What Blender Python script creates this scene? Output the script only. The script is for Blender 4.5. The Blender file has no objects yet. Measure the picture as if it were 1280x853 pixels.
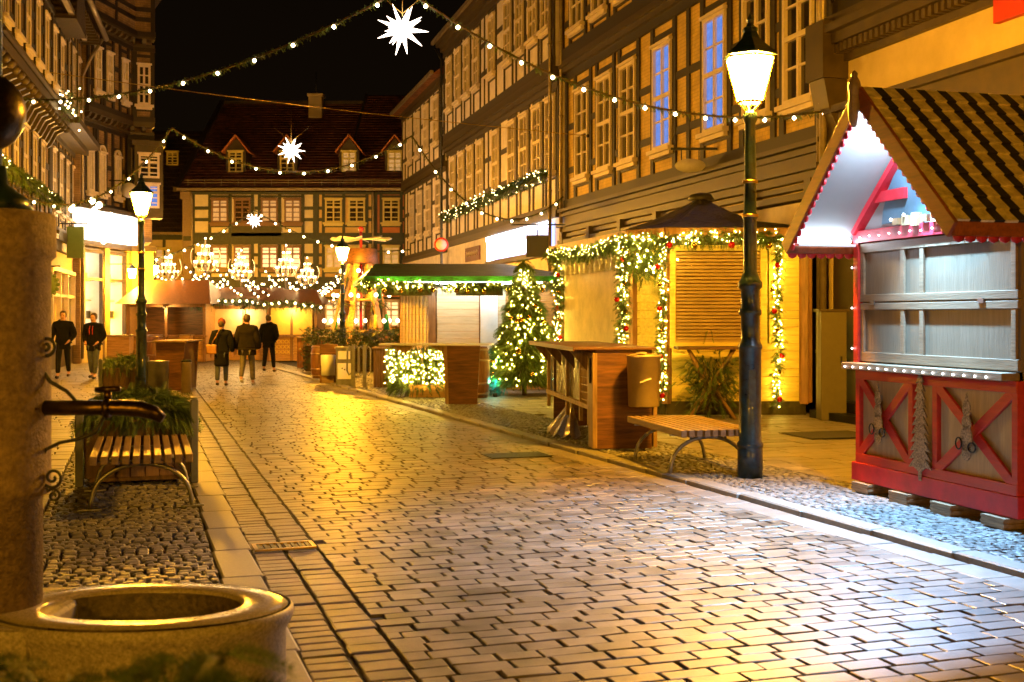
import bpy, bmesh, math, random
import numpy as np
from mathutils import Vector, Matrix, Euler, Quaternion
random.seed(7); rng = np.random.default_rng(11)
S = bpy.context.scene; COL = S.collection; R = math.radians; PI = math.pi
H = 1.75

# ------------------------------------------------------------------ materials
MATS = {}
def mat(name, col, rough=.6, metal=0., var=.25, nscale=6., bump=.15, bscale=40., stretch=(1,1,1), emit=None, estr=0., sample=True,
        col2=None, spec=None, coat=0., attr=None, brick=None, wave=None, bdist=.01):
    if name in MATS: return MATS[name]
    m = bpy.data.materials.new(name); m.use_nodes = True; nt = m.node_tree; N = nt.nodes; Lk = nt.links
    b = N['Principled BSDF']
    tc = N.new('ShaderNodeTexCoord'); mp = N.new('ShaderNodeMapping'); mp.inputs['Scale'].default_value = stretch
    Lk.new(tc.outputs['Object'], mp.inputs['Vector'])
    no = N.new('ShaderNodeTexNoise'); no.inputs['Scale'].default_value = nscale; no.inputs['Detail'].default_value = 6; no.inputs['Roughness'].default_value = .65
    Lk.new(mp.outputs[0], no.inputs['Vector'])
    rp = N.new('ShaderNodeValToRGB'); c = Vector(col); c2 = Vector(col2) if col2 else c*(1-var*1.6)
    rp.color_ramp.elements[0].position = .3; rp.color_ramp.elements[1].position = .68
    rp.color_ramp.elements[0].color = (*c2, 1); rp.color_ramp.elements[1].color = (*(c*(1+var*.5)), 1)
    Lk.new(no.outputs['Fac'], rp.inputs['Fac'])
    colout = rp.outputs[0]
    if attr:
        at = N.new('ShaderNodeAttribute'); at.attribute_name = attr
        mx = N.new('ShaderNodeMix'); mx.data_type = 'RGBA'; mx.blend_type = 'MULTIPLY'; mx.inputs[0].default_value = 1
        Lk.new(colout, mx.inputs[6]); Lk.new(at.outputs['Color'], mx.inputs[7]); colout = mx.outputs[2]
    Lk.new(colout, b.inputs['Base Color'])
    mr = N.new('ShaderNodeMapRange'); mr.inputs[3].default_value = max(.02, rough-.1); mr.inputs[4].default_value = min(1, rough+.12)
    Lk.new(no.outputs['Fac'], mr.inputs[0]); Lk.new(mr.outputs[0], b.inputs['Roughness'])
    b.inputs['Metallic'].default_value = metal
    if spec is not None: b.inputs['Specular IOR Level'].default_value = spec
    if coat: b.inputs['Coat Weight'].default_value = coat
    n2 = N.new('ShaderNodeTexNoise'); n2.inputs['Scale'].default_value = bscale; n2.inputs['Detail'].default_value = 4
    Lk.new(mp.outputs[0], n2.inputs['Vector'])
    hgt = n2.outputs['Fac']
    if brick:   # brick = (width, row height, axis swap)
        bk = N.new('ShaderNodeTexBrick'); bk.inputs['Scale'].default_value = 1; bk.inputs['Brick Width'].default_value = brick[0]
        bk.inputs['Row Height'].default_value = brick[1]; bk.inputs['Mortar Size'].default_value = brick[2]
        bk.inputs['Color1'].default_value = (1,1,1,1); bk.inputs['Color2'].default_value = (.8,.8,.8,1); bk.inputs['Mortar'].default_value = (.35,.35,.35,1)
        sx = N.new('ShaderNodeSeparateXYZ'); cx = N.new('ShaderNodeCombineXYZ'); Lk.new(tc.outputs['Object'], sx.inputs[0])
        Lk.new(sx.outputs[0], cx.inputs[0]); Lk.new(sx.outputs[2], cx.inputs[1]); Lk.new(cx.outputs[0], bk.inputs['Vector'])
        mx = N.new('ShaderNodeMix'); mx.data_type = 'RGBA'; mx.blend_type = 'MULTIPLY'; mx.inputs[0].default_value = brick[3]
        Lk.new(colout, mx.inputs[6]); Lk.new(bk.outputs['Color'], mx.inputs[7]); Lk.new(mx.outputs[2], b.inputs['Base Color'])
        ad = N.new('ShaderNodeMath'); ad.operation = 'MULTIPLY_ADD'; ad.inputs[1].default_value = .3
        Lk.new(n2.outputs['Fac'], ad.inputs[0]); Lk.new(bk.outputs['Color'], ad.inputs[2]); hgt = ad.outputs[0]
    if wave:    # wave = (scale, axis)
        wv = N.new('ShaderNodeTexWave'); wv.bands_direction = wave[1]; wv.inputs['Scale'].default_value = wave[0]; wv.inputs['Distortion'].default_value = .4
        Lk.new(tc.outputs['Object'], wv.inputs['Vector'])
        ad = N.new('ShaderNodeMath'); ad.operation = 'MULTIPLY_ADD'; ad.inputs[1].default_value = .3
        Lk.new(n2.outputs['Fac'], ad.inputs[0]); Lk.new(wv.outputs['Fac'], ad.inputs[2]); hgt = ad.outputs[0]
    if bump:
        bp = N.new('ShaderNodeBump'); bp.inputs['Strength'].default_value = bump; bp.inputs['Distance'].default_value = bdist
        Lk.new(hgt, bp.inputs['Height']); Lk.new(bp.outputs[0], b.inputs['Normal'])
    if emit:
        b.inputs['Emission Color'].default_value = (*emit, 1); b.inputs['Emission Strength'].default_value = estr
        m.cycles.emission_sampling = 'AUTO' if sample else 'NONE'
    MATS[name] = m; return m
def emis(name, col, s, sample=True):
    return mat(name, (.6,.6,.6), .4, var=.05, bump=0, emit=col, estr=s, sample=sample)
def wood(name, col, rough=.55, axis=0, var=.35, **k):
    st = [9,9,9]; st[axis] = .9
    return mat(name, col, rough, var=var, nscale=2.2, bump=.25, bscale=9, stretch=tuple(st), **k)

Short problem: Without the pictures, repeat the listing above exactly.

Result of the exercise:
What Blender Python script creates this scene? Output the script only. The script is for Blender 4.5. The Blender file has no objects yet. Measure the picture as if it were 1280x853 pixels.
import bpy, bmesh, math, random
import numpy as np
from mathutils import Vector, Matrix, Euler, Quaternion
random.seed(7); rng = np.random.default_rng(11)
S = bpy.context.scene; COL = S.collection; R = math.radians; PI = math.pi
H = 1.75

# ------------------------------------------------------------------ materials
MATS = {}
def mat(name, col, rough=.6, metal=0., var=.25, nscale=6., bump=.15, bscale=40., stretch=(1,1,1), emit=None, estr=0., sample=True,
        col2=None, spec=None, coat=0., attr=None, brick=None, wave=None, bdist=.01):
    if name in MATS: return MATS[name]
    m = bpy.data.materials.new(name); m.use_nodes = True; nt = m.node_tree; N = nt.nodes; Lk = nt.links
    b = N['Principled BSDF']
    tc = N.new('ShaderNodeTexCoord'); mp = N.new('ShaderNodeMapping'); mp.inputs['Scale'].default_value = stretch
    Lk.new(tc.outputs['Object'], mp.inputs['Vector'])
    no = N.new('ShaderNodeTexNoise'); no.inputs['Scale'].default_value = nscale; no.inputs['Detail'].default_value = 6; no.inputs['Roughness'].default_value = .65
    Lk.new(mp.outputs[0], no.inputs['Vector'])
    rp = N.new('ShaderNodeValToRGB'); c = Vector(col); c2 = Vector(col2) if col2 else c*(1-var*1.6)
    rp.color_ramp.elements[0].position = .3; rp.color_ramp.elements[1].position = .68
    rp.color_ramp.elements[0].color = (*c2, 1); rp.color_ramp.elements[1].color = (*(c*(1+var*.5)), 1)
    Lk.new(no.outputs['Fac'], rp.inputs['Fac'])
    colout = rp.outputs[0]
    if attr:
        at = N.new('ShaderNodeAttribute'); at.attribute_name = attr
        mx = N.new('ShaderNodeMix'); mx.data_type = 'RGBA'; mx.blend_type = 'MULTIPLY'; mx.inputs[0].default_value = 1
        Lk.new(colout, mx.inputs[6]); Lk.new(at.outputs['Color'], mx.inputs[7]); colout = mx.outputs[2]
    Lk.new(colout, b.inputs['Base Color'])
    mr = N.new('ShaderNodeMapRange'); mr.inputs[3].default_value = max(.02, rough-.1); mr.inputs[4].default_value = min(1, rough+.12)
    Lk.new(no.outputs['Fac'], mr.inputs[0]); Lk.new(mr.outputs[0], b.inputs['Roughness'])
    b.inputs['Metallic'].default_value = metal
    if spec is not None: b.inputs['Specular IOR Level'].default_value = spec
    if coat: b.inputs['Coat Weight'].default_value = coat
    n2 = N.new('ShaderNodeTexNoise'); n2.inputs['Scale'].default_value = bscale; n2.inputs['Detail'].default_value = 4
    Lk.new(mp.outputs[0], n2.inputs['Vector'])
    hgt = n2.outputs['Fac']
    if brick:   # brick = (width, row height, axis swap)
        bk = N.new('ShaderNodeTexBrick'); bk.inputs['Scale'].default_value = 1; bk.inputs['Brick Width'].default_value = brick[0]
        bk.inputs['Row Height'].default_value = brick[1]; bk.inputs['Mortar Size'].default_value = brick[2]
        bk.inputs['Color1'].default_value = (1,1,1,1); bk.inputs['Color2'].default_value = (.8,.8,.8,1); bk.inputs['Mortar'].default_value = (.35,.35,.35,1)
        sx = N.new('ShaderNodeSeparateXYZ'); cx = N.new('ShaderNodeCombineXYZ'); Lk.new(tc.outputs['Object'], sx.inputs[0])
        Lk.new(sx.outputs[0], cx.inputs[0]); Lk.new(sx.outputs[2], cx.inputs[1]); Lk.new(cx.outputs[0], bk.inputs['Vector'])
        mx = N.new('ShaderNodeMix'); mx.data_type = 'RGBA'; mx.blend_type = 'MULTIPLY'; mx.inputs[0].default_value = brick[3]
        Lk.new(colout, mx.inputs[6]); Lk.new(bk.outputs['Color'], mx.inputs[7]); Lk.new(mx.outputs[2], b.inputs['Base Color'])
        ad = N.new('ShaderNodeMath'); ad.operation = 'MULTIPLY_ADD'; ad.inputs[1].default_value = .3
        Lk.new(n2.outputs['Fac'], ad.inputs[0]); Lk.new(bk.outputs['Color'], ad.inputs[2]); hgt = ad.outputs[0]
    if wave:    # wave = (scale, axis)
        wv = N.new('ShaderNodeTexWave'); wv.bands_direction = wave[1]; wv.inputs['Scale'].default_value = wave[0]; wv.inputs['Distortion'].default_value = .4
        Lk.new(tc.outputs['Object'], wv.inputs['Vector'])
        ad = N.new('ShaderNodeMath'); ad.operation = 'MULTIPLY_ADD'; ad.inputs[1].default_value = .3
        Lk.new(n2.outputs['Fac'], ad.inputs[0]); Lk.new(wv.outputs['Fac'], ad.inputs[2]); hgt = ad.outputs[0]
    if bump:
        bp = N.new('ShaderNodeBump'); bp.inputs['Strength'].default_value = bump; bp.inputs['Distance'].default_value = bdist
        Lk.new(hgt, bp.inputs['Height']); Lk.new(bp.outputs[0], b.inputs['Normal'])
    if emit:
        b.inputs['Emission Color'].default_value = (*emit, 1); b.inputs['Emission Strength'].default_value = estr
        m.cycles.emission_sampling = 'AUTO' if sample else 'NONE'
    MATS[name] = m; return m
def emis(name, col, s, sample=True):
    return mat(name, (.6,.6,.6), .4, var=.05, bump=0, emit=col, estr=s, sample=sample)
def wood(name, col, rough=.55, axis=0, var=.35, **k):
    st = [9,9,9]; st[axis] = .9
    return mat(name, col, rough, var=var, nscale=2.2, bump=.25, bscale=9, stretch=tuple(st), **k)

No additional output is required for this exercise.